DATASET SECTION:
- - -

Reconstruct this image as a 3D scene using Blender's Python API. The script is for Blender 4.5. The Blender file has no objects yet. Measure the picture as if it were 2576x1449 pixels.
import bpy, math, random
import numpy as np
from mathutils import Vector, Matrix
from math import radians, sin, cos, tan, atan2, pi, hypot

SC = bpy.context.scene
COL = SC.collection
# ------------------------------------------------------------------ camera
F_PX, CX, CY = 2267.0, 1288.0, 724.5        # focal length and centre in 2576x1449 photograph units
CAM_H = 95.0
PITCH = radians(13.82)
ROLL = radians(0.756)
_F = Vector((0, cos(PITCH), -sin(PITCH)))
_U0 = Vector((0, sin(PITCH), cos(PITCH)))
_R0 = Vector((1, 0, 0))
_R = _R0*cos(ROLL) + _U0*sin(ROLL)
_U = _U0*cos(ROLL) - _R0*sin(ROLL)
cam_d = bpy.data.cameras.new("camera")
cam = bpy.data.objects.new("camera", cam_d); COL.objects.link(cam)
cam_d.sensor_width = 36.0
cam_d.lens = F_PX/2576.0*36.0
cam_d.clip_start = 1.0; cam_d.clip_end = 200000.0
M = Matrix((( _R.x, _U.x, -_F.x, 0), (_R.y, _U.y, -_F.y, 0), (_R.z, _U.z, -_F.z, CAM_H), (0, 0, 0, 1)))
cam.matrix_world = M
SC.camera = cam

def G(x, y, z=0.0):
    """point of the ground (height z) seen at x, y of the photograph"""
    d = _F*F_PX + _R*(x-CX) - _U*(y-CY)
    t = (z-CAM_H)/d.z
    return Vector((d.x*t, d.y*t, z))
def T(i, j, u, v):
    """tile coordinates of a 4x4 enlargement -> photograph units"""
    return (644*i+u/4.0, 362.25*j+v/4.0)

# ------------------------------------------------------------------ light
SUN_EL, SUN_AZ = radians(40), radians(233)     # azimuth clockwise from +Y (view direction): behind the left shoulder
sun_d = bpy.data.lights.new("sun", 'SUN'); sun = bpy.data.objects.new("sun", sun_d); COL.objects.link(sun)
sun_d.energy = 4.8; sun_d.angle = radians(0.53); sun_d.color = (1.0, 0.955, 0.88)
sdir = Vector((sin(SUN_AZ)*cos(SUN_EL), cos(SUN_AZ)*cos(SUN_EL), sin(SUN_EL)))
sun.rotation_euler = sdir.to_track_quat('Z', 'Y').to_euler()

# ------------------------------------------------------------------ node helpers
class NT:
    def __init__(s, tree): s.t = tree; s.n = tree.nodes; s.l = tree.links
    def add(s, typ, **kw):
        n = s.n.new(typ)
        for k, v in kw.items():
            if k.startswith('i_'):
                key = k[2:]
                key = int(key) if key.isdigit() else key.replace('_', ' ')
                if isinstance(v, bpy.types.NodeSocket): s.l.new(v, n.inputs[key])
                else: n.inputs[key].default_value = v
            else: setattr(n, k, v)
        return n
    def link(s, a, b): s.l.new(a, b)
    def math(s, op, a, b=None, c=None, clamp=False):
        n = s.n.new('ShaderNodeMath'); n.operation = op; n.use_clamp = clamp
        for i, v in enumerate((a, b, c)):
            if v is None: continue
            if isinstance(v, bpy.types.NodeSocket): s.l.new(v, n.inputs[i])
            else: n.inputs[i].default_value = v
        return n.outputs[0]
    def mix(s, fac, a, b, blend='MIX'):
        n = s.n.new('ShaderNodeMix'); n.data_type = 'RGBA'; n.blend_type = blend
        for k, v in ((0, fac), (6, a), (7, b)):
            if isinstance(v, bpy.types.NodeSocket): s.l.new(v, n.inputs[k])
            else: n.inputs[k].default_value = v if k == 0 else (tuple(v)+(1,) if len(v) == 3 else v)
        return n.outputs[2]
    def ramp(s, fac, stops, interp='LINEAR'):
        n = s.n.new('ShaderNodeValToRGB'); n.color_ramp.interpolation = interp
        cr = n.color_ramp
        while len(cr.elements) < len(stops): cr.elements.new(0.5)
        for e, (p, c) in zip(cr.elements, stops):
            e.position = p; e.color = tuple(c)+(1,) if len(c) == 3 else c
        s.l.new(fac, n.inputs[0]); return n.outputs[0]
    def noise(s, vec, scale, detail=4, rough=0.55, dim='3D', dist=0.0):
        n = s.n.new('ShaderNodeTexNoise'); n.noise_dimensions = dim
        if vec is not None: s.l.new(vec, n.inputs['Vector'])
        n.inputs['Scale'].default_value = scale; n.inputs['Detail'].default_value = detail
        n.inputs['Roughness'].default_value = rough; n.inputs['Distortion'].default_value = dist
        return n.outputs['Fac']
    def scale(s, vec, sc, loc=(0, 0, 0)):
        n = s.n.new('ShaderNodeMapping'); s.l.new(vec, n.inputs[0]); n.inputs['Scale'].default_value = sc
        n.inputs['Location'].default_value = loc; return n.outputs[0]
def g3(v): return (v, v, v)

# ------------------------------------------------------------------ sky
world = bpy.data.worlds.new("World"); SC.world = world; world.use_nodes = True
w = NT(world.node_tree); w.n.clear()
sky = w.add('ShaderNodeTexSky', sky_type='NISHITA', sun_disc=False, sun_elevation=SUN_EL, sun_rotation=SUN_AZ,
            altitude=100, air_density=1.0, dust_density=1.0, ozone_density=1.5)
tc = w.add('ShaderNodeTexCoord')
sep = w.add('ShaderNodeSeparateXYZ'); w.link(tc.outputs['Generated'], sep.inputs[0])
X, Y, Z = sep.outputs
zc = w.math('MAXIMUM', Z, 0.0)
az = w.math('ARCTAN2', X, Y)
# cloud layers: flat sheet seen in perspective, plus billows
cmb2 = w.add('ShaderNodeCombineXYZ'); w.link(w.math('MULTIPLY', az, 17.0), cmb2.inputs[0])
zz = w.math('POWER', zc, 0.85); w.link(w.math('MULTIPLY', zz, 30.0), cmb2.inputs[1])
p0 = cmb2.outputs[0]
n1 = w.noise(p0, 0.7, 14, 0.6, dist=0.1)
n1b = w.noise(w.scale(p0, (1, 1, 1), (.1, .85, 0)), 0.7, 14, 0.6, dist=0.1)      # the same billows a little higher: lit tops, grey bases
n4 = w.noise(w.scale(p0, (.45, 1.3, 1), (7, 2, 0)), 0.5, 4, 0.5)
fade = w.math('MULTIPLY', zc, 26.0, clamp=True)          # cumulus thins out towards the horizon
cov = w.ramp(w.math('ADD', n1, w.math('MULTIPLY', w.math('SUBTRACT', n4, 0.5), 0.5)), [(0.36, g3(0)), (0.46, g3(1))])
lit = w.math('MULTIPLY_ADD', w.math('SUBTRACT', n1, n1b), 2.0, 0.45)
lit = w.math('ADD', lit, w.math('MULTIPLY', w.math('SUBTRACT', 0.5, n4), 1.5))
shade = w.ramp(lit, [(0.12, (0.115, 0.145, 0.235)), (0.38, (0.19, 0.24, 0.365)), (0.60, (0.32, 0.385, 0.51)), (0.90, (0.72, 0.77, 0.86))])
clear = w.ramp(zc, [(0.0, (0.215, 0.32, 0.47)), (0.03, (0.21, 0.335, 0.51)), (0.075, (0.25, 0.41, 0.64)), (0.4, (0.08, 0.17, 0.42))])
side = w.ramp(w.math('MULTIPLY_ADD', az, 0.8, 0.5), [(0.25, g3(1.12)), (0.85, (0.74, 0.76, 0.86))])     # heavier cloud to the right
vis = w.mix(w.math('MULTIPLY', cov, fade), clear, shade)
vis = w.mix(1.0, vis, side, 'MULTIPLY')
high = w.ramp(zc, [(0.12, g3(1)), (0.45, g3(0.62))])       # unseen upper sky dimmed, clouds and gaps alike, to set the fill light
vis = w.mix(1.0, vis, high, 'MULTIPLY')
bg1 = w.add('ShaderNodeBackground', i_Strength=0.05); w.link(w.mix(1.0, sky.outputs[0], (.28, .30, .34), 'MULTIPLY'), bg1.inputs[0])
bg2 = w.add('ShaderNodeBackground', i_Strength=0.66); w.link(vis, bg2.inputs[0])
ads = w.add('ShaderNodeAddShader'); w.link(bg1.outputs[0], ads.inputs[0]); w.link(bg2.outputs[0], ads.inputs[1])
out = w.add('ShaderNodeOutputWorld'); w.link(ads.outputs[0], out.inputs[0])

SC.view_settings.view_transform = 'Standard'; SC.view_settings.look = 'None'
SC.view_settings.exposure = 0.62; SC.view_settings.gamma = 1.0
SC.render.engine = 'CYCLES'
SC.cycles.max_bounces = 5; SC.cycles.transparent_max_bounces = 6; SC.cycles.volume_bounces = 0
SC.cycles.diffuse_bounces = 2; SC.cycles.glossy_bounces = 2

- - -

WHAT NEEDS TO BE DONE: Restate word for word only the lines running from the beginning of the data to the line holding "SC.camera = cam", both included.

WRITTEN RESPONSE:
Reconstruct this image as a 3D scene using Blender's Python API. The script is for Blender 4.5. The Blender file has no objects yet. Measure the picture as if it were 2576x1449 pixels.
import bpy, math, random
import numpy as np
from mathutils import Vector, Matrix
from math import radians, sin, cos, tan, atan2, pi, hypot

SC = bpy.context.scene
COL = SC.collection
# ------------------------------------------------------------------ camera
F_PX, CX, CY = 2267.0, 1288.0, 724.5        # focal length and centre in 2576x1449 photograph units
CAM_H = 95.0
PITCH = radians(13.82)
ROLL = radians(0.756)
_F = Vector((0, cos(PITCH), -sin(PITCH)))
_U0 = Vector((0, sin(PITCH), cos(PITCH)))
_R0 = Vector((1, 0, 0))
_R = _R0*cos(ROLL) + _U0*sin(ROLL)
_U = _U0*cos(ROLL) - _R0*sin(ROLL)
cam_d = bpy.data.cameras.new("camera")
cam = bpy.data.objects.new("camera", cam_d); COL.objects.link(cam)
cam_d.sensor_width = 36.0
cam_d.lens = F_PX/2576.0*36.0
cam_d.clip_start = 1.0; cam_d.clip_end = 200000.0
M = Matrix((( _R.x, _U.x, -_F.x, 0), (_R.y, _U.y, -_F.y, 0), (_R.z, _U.z, -_F.z, CAM_H), (0, 0, 0, 1)))
cam.matrix_world = M
SC.camera = cam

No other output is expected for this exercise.